日本マイクロソフトは、2019年10月1日付で代表取締役 社長に、日本ヒューレット・パッカード 代表取締役 社長執行役員を務めていた吉田仁志(よしだ ひとし)氏が就任したと発表したが、10月2日には、新社長就任の記者会見が開催された。

新社長の発表が10月1日とギリギリになった理由としては、吉田氏が9月30日まで日本ヒューレット・パッカードの現役の社長であったため、発表できなかったとした。
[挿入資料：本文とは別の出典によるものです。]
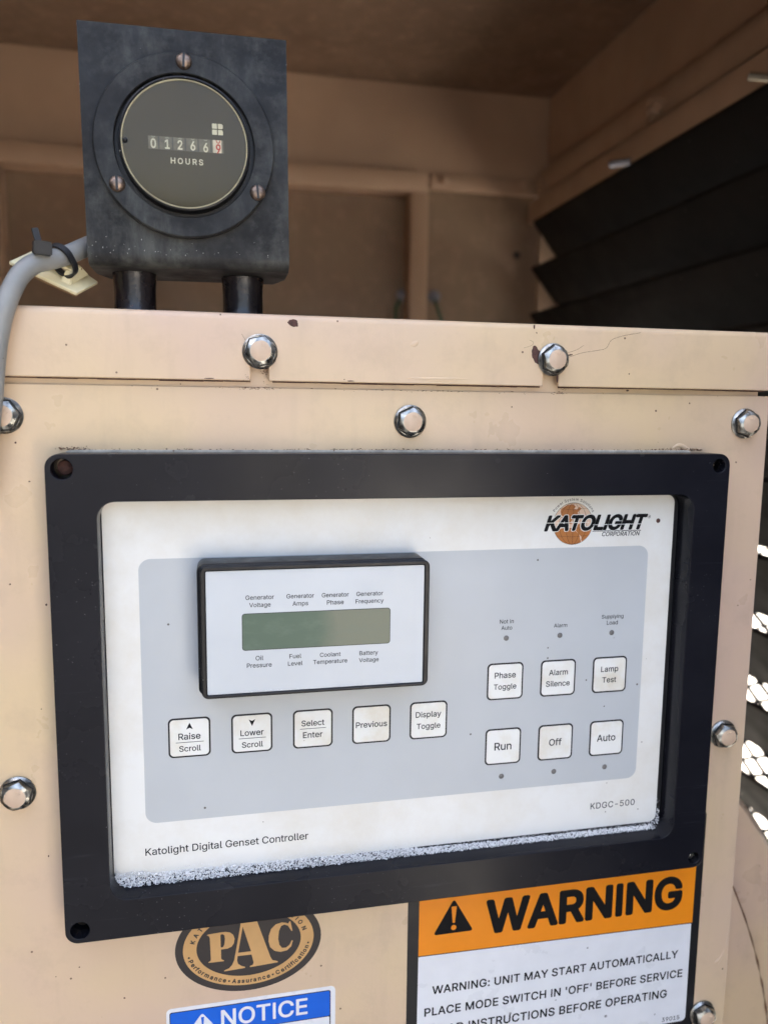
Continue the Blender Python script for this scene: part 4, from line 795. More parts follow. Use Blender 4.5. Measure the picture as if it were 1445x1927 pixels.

  • 記者会見に臨む前社長の平野氏(左)と新社長の吉田氏(右)

米マイクロソフト アジア プレジデント ラルフ ハウプター氏

米マイクロソフト アジア プレジデント ラルフ ハウプター氏は吉田氏を起用した理由について、「マイクロソフトは33年以上日本でビジネスをしており、(前社長の)平野社長のもとでデジタルトランスフォーメーションに成功し、大きく進捗した。働き方改革やライフサイクルに注力しており、今後も日本において大きなインパクトを与えることができると思っている。平野社長は強いリーダーシップを発揮し、顧客やパートナーとの関係性を築いてきた。吉田氏は日本の市場を深く理解しており、ソフトウェアや業界の知識もあり、これまでリーダーシップを発揮してきた。私は2年前から吉田氏を知っているが、政府機関や民間企業とエンゲージメントを結び、パートナーとの関係を強化し、的確な判断により成功に導いてくれると期待している。(新社長として)内部や外部などいろいろな人を考えたが、外部の市場の経験、顧客やパートナー面での外部経験を持つ吉田さんを選ぶことで補完的な役割を果たし、われわれにインパクト与えてくれると思った」と説明した。

日本マイクロソフト 特別顧問 平野拓也氏

また、日本マイクロソフトの前社長で、現在、特別顧問である平野拓也氏は、「新社長の発表を楽しみにしていた。新社長を選任にするにあたり、イノベーションを通じた日本の社会変革への思いを引き継ぎ、マイクロソフトに対してパッションを持っている人に就いてもらいたいと思っていた。吉田さんはパートナーとして長くお付き合いしてきたが、彼のインターナショナルな部分や日本のビジネスに精通しているというバックグラウンドが重なりこういうことになった。今後も日本社会に貢献し、改革のスピードを吉田さんのスタイルで早めていってもらいたいと思っている」と語った。

日本マイクロソフト 代表取締役 社長 吉田仁志氏

新社長に就任した吉田氏は、「IT業界に長年いるが、われわれの世代の責任として、より良い世の中を次の世代のために準備したいと考えていた。大きな変革を実現できる数少ないグローバル企業であるマイクロソフトに参加できることを非常にうれしく思い、ワクワクしている。平野さんがつくったマイクロソフトには非常に強いマネージメントチームもあり、社員が非常に生き生きしている。今後は、すばらしい社員と顧客や国民のお役に立てる努力をしていきたい」と豊富を語った。

7月から新年度に入る同社は、すでに8月に2020年度の事業戦略を発表しているが、そんな中でどう吉田カラーを出していくのかとの質問に吉田氏は、「戦略に変更はない。カラーというのは、やりながら出てくるものだ。行き着くのは人で、トップはそのための環境を用意する。社員のやる気を上げて、底力を上げていくのがキーになる」と答えたほか、同社が注力するクラウドビジネスについては、「クラウドはマイクロソフトの戦略そのもので、デジタルトランフォーメーションする上では絶好の方法だ。これまで守りのITと攻めのITが言われてきたが、それを逆転する大きな力となり、企業の力を高めることができる。国内でのクラウドのNo.1ベンダーを目指すというのは変わらないが、それを加速させ、成果として収めたい」と語った。

そして、「日本をトップしたいというのが私のこれまでの思いだ。グローバルのマイクロソフトのなかで、日本マイクロソフトを世界一にしたいと思っている」と目標を述べた。